Elements
I won’t say I had a long talk with Sonja last night, because I’m not a talker. I listen. I vaguely threw out comments about being depressed and frustrated for about a month or so, and she gave me some sage advice (as always): get over it. And she’s right. I don’t need to continually go over this in my head; I know the solution, I’ve solved the problem; next. My problems aren’t unsolvable, but I think I tend to dwell on them, tend to squeeze the last drops of puzzle out of them because I need the challenge. I’ve decided that when I get to the end of the road, that part of the problem that I can’t go any further, I need to turn around and walk away. Trying to smash down the wall with my head is only giving me a headache. I’m not taking the simple, quick-fixes, but I won’t let these things distract me from other experiences.Furthermore, my experiences have made me more interesting, more diverse and therefore better.
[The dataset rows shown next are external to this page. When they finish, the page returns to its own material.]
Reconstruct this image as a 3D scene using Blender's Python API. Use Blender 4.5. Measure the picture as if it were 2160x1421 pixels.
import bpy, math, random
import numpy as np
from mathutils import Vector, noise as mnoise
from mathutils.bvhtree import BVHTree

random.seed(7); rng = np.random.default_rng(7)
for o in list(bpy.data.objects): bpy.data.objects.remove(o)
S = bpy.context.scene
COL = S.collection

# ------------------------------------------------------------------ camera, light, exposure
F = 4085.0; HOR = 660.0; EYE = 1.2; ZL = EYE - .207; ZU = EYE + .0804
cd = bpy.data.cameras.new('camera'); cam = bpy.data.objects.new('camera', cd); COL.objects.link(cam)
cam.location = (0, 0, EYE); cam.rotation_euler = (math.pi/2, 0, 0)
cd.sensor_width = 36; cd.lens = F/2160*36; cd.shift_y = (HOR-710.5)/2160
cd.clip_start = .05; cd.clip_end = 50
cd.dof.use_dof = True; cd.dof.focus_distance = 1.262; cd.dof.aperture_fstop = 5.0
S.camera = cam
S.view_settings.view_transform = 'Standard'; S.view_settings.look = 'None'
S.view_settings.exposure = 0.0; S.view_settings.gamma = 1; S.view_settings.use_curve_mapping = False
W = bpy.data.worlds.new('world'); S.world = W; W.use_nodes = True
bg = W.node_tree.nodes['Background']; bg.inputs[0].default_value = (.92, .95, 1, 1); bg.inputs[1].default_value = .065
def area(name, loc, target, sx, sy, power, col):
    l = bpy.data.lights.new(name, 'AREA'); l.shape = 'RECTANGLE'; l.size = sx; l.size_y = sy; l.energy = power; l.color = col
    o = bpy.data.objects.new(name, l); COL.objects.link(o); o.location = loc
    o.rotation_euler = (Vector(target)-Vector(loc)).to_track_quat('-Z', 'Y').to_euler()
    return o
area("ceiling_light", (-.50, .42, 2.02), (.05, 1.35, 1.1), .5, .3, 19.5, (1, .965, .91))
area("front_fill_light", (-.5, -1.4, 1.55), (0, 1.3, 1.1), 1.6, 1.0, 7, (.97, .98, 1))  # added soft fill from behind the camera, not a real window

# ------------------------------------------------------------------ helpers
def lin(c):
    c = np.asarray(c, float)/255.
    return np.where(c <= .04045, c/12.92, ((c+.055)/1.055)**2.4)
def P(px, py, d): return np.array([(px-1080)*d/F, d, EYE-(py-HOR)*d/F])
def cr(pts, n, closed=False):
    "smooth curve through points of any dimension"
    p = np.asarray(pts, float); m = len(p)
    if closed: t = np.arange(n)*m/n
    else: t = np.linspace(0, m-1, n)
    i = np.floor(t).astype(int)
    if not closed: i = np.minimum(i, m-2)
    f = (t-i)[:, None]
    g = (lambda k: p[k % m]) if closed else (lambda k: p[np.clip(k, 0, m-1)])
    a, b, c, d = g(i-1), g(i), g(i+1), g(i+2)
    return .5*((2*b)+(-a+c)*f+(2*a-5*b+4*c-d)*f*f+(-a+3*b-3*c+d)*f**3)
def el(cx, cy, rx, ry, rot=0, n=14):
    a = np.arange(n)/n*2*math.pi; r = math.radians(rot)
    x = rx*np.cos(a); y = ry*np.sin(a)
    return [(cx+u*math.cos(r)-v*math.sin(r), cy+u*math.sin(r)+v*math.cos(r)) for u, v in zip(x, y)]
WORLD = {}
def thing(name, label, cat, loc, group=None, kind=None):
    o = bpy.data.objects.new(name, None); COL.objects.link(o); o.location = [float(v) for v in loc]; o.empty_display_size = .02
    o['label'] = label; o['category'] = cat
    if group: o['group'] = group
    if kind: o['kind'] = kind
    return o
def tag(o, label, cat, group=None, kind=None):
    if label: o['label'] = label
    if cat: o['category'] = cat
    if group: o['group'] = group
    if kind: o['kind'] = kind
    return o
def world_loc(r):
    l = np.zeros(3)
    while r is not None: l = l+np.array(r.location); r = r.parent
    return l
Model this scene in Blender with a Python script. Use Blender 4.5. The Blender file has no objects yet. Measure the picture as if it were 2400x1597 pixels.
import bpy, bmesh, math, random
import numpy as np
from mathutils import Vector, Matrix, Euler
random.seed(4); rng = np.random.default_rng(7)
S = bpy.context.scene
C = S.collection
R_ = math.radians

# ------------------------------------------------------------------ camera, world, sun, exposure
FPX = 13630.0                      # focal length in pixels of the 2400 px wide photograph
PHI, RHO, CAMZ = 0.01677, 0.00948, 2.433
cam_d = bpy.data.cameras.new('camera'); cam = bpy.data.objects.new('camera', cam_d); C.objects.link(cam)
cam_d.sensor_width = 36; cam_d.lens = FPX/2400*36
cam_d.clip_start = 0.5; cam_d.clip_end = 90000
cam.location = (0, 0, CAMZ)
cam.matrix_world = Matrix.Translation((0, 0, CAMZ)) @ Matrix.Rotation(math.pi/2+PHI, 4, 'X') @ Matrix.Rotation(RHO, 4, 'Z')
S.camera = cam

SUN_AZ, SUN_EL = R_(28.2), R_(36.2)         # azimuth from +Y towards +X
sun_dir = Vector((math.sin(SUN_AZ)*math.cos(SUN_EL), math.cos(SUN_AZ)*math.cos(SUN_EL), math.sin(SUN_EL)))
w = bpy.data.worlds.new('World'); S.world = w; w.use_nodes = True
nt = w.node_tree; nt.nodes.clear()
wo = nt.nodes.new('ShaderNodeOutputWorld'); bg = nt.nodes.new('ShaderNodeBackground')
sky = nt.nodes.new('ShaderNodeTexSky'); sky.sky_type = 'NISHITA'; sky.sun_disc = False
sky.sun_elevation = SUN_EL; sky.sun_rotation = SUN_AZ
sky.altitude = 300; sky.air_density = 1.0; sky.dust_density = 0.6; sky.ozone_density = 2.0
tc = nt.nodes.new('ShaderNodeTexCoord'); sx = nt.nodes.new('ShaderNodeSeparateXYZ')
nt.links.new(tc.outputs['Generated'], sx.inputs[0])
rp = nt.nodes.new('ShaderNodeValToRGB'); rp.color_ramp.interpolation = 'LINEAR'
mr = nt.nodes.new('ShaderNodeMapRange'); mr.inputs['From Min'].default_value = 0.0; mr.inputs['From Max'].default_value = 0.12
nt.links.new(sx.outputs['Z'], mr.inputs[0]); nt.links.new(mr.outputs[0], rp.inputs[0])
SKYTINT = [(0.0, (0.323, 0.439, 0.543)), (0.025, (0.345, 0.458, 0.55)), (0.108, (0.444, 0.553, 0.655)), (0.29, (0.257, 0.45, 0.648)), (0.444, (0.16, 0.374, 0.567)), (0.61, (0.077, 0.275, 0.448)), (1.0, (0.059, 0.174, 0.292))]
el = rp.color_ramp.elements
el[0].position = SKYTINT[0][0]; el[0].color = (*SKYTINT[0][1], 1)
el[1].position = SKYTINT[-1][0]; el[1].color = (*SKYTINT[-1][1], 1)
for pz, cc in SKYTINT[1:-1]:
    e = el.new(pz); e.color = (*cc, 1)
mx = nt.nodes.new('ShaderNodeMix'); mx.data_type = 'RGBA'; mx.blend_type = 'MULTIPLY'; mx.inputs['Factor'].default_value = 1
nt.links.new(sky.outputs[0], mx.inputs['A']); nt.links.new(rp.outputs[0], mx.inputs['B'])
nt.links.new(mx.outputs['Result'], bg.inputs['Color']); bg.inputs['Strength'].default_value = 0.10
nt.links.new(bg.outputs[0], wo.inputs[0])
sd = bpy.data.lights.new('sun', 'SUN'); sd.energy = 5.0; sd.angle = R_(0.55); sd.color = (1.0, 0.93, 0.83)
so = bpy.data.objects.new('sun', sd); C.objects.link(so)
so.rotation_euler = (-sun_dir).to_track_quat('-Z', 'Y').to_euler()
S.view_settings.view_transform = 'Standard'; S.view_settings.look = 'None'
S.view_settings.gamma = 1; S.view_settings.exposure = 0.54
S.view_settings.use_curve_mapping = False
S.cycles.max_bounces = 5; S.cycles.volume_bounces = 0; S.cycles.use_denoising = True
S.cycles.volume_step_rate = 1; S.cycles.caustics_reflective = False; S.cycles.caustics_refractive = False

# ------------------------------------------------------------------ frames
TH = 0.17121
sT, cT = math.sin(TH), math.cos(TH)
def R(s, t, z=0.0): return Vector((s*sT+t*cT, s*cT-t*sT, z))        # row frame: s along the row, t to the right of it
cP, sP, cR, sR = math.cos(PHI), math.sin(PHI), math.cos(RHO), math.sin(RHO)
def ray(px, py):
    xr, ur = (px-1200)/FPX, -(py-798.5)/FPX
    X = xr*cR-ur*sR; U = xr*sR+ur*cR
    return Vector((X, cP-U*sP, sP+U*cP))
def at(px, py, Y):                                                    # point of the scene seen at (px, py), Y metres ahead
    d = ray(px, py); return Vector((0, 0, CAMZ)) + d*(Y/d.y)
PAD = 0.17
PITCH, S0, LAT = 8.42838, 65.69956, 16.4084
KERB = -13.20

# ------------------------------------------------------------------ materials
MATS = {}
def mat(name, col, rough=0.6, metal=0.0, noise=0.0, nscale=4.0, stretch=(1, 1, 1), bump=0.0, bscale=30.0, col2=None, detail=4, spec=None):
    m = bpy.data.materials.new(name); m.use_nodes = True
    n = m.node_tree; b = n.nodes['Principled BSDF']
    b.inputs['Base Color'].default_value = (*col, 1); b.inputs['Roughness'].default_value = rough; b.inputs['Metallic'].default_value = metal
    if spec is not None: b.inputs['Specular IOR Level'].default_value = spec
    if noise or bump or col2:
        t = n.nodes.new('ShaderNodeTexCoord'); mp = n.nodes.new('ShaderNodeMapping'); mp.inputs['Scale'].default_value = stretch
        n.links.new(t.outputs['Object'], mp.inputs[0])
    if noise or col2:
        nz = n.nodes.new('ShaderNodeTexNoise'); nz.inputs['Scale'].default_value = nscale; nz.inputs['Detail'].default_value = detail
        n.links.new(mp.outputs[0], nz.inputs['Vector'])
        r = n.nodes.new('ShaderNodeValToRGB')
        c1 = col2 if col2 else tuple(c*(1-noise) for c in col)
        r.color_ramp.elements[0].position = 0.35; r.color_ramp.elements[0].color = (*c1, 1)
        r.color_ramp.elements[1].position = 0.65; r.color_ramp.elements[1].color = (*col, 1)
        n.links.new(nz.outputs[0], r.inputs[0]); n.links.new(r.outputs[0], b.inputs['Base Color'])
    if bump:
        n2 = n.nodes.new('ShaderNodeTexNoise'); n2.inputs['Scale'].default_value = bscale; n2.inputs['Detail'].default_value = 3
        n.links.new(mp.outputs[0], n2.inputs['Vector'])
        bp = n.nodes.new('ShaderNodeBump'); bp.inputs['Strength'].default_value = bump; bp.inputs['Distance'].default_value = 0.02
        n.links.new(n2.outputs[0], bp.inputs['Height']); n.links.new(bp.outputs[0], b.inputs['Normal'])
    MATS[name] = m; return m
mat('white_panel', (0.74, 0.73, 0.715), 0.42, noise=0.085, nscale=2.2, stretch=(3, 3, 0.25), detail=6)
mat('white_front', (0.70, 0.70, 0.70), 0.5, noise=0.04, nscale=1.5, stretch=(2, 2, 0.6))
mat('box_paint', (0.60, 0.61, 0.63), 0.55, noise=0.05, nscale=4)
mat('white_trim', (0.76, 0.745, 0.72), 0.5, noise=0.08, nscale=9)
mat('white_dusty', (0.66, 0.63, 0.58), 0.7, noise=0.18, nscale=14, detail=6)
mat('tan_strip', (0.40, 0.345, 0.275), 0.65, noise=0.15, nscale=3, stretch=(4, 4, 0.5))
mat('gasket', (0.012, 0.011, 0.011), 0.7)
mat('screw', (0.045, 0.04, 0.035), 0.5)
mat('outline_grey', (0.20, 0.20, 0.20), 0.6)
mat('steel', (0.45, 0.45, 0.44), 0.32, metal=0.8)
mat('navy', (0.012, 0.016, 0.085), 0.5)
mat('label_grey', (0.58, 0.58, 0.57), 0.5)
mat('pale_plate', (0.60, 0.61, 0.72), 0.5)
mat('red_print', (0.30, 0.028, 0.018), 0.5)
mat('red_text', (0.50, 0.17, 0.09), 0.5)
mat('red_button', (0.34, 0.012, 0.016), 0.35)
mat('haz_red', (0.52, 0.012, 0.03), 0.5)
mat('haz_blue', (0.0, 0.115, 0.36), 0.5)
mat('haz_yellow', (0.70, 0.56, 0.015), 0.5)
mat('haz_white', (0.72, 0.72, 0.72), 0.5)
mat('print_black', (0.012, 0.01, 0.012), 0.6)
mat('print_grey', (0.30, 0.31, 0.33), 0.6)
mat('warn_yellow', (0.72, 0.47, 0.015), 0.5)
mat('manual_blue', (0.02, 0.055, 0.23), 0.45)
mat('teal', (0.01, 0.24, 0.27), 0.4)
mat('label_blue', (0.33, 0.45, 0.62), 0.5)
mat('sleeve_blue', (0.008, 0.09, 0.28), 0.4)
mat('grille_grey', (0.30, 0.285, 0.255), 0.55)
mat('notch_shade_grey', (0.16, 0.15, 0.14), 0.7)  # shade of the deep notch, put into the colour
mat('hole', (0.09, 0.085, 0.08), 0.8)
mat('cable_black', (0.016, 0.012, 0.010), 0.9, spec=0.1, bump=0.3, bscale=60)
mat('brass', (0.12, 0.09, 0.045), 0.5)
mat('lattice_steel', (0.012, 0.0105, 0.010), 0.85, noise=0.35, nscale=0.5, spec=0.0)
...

I don’t need to beat myself up for it, because I’ve touched some part of the divine in myself that many millions of people will never touch. I’ve actually taken a step closer to becoming a whole being. I am not 5 separate entities, I am a single entity that encompasses all the elements.
I am capable of a great many things that, although are tough to get my head around sometimes, make me unique and brilliant.
2 Comments:
ahh so you were listening :P I tend to ramble.
Of course I was listening. Like I said, I look to you alot for advice. A shared understanding of simplicity that sees things differently.